>> Begin INPUT ROWS

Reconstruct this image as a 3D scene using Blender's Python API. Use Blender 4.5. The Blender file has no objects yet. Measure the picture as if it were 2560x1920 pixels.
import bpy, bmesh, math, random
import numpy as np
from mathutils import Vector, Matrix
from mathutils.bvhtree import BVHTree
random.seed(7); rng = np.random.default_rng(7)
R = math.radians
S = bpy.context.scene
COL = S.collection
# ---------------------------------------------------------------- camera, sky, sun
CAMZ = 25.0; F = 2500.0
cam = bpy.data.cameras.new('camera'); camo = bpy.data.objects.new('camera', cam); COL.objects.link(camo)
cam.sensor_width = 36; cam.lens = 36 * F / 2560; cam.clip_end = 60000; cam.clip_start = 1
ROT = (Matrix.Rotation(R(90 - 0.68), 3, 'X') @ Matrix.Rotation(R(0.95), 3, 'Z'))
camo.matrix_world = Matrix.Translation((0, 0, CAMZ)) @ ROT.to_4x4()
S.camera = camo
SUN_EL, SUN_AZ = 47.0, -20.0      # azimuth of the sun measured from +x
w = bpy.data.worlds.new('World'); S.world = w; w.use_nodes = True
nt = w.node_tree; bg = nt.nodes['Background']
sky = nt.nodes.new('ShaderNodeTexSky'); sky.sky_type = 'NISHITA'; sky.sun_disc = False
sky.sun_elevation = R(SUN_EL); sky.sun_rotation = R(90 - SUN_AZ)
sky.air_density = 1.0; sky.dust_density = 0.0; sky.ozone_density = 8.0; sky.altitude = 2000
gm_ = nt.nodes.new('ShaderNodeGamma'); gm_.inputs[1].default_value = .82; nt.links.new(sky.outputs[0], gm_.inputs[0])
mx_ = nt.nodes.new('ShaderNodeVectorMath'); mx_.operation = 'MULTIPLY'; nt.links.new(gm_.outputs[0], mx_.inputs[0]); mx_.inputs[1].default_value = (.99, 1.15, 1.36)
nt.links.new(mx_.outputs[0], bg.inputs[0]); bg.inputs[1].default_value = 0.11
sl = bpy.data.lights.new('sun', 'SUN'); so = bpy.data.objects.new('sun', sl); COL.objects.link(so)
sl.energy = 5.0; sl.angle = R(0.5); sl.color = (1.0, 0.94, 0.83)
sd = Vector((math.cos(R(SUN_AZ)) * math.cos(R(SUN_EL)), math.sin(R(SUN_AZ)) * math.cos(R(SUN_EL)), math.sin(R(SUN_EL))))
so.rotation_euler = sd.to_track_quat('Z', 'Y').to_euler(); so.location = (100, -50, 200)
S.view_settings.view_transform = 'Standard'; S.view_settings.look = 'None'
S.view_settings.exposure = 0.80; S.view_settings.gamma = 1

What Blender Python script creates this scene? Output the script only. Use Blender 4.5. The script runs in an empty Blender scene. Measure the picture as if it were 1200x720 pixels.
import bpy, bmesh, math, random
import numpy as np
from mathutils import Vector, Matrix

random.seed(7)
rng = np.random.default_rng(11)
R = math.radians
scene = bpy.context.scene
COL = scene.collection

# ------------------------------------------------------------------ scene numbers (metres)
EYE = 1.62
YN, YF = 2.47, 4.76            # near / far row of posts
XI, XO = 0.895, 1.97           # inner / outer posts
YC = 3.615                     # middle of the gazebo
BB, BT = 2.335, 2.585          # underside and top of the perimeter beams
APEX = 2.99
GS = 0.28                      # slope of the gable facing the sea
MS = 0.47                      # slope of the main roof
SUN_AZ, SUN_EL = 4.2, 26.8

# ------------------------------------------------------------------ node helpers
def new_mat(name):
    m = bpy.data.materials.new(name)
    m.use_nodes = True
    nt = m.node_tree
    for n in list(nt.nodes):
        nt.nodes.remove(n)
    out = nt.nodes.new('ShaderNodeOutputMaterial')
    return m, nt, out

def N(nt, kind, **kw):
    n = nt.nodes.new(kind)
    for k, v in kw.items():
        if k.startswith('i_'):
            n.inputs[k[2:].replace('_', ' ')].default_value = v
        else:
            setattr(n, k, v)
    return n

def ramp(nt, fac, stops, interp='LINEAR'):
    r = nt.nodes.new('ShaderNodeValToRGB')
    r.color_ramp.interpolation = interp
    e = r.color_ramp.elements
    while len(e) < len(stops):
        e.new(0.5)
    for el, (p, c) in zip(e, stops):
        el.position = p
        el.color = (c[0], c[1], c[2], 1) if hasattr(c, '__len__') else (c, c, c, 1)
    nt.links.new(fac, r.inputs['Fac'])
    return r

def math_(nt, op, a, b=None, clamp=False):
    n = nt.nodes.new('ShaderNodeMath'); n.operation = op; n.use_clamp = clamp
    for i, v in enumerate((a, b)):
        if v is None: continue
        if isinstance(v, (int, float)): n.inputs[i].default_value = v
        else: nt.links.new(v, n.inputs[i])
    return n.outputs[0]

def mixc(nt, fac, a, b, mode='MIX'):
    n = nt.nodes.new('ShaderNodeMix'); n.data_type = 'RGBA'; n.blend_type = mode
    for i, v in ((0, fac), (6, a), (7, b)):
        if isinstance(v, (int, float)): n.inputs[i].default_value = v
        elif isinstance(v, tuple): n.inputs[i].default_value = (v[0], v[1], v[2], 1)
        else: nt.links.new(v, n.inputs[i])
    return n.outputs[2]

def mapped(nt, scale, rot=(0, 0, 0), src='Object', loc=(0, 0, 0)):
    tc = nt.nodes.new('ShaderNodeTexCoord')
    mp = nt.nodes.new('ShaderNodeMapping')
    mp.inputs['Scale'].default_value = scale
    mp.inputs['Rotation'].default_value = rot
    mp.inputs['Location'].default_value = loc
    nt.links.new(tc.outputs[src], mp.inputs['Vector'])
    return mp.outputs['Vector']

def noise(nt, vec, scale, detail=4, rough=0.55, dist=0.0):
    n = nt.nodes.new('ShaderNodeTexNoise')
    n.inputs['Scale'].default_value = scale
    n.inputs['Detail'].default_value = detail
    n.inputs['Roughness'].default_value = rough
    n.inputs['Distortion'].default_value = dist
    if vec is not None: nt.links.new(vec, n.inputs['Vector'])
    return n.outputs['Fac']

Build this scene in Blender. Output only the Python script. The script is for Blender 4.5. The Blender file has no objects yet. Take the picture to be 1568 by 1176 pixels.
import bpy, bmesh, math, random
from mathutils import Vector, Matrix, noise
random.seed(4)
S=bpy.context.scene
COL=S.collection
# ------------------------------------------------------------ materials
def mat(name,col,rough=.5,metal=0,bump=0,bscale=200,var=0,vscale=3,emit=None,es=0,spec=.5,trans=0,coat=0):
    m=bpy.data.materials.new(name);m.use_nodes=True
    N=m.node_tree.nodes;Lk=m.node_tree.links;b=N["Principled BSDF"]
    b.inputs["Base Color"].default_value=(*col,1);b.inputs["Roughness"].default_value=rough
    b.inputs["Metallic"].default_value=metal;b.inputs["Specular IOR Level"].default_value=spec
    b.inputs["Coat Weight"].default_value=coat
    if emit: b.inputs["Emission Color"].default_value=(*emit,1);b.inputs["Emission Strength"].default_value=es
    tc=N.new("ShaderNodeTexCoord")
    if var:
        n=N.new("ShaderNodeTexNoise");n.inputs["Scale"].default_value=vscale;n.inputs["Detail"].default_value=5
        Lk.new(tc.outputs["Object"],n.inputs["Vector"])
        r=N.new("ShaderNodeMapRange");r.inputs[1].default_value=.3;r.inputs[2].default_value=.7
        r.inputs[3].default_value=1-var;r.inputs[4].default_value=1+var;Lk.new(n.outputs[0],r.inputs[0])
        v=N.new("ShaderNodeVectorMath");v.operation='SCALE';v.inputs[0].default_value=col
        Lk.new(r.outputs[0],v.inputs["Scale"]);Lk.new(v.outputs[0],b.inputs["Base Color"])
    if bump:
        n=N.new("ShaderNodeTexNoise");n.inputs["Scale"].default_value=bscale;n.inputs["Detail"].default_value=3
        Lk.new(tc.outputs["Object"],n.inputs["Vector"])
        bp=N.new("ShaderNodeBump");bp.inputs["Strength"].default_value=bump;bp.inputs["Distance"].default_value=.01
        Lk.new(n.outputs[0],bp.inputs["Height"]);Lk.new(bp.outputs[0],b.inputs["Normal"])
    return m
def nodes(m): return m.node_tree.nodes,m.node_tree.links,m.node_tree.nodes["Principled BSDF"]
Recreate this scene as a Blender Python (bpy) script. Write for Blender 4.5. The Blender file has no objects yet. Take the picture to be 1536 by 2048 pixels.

>> End INPUT ROWS

### TASK BRIEF
Supply the count of lines in the entries that contain the word "scene", and nothing besides.

### FULL RESPONSE
9